Fritzsche’s book proceeds chronologically beginning with the pre-war era and concluding with the aftermath of the Holocaust. His opening chapters concentrate on how the initial phases of the war affected daily life. Gossip about the latest news of the war mattered to people trapped in the conflict, so sharing information transformed how people interacted with one another. The desire to talk and make sense of the situation also changed spatial relationships. Train stations, waiting rooms, and bomb shelters became hubs of information where people could approach each other easily for the latest information.

Germans came to occupy the same spaces as civilian populations after the occupation was underway. Doing so altered the ways in which civilians viewed the average German soldier. Fritzsche is particularly interested in comparing the French and Polish accounts about sharing space with German occupiers, and how different German attitudes toward both cultures affected the civilian experience. For Fritzsche, these small shifts in daily life also revealed the ethical boundaries of people. Words could be used to distance oneself from others; shortages in basic needs justified suspicion and the pursuit of one’s self-interest.

German woman overcome with emotion as she walks past victims of the German SS, 1945.

Fritzsche’s greatest contribution, however, comes in his chapters on the Holocaust and the nature of post-traumatic memory. Describing European Jews as “trapped by the evil intentions of the victors and the shortcomings and preoccupations of the vanquished,” there is little doubt about Fritzsche’s belief in their centrality to the violent experience of the Second World War. His chapter called “The Fate of the Jews” drives this point home. In this chapter, he begins to discuss how increasingly the Second World War revealed the “boundaries of empathy” but also the “historical, ethical, and philosophical limits to comprehension.”

That lack of comprehension is an important point to make in debunking the myth of Jewish passivity during the war. In the popular imagination, Jews became victims while other civilians in occupied nations became resistors. Fritzsche’s willingness to challenge such narratives even as they persist today is what makes An Iron Wind such an important addition to the history of the Second World War.
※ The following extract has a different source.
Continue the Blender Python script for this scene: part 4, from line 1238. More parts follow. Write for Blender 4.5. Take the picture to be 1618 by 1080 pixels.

As a work of readable scholarship, An Iron Wind is a triumph. Fritzsche skillfully blends his primary source material with higher narrative arguments to create a book that will be interesting to academics and general readers alike. Particularly impressive is his use of first-hand accounts to describe such diverse topics as the erosion of faith in republican democracy, concepts of shared space within occupied cities, the effect of extreme violence on beliefs in God, and concepts of collective memory in constructing the histories of nations. 

French woman forcibly has her hair cut as punishment for having relations with the Germans, 1944.

Readers may be disappointed by Fritzsche’s selective focus on Poland and France at the expense of other less scrutinized areas of German influence. For example, Fritzsche’s fascinating discussion of Swiss perceptions of National Socialist aggression is mentioned in the introduction as being a major part of the study, but only appears twice to any extent later in the book. Minor gripes aside, An Iron Wind is a welcome contribution to the field.

To study history is to engage fundamentally with human empathy. In this regard, An Iron Wind is an important addition to historical literature not only for its depth of research, but also its push to understand the Second World War as testing the limits of our basic assumptions about ourselves. Civilians in wartime were not always heroic resistors or cowardly collaborators, but often individuals trying to survive a seemingly otherworldly phenomenon. In the end, this is a book not only about war but about the nature of human ethics.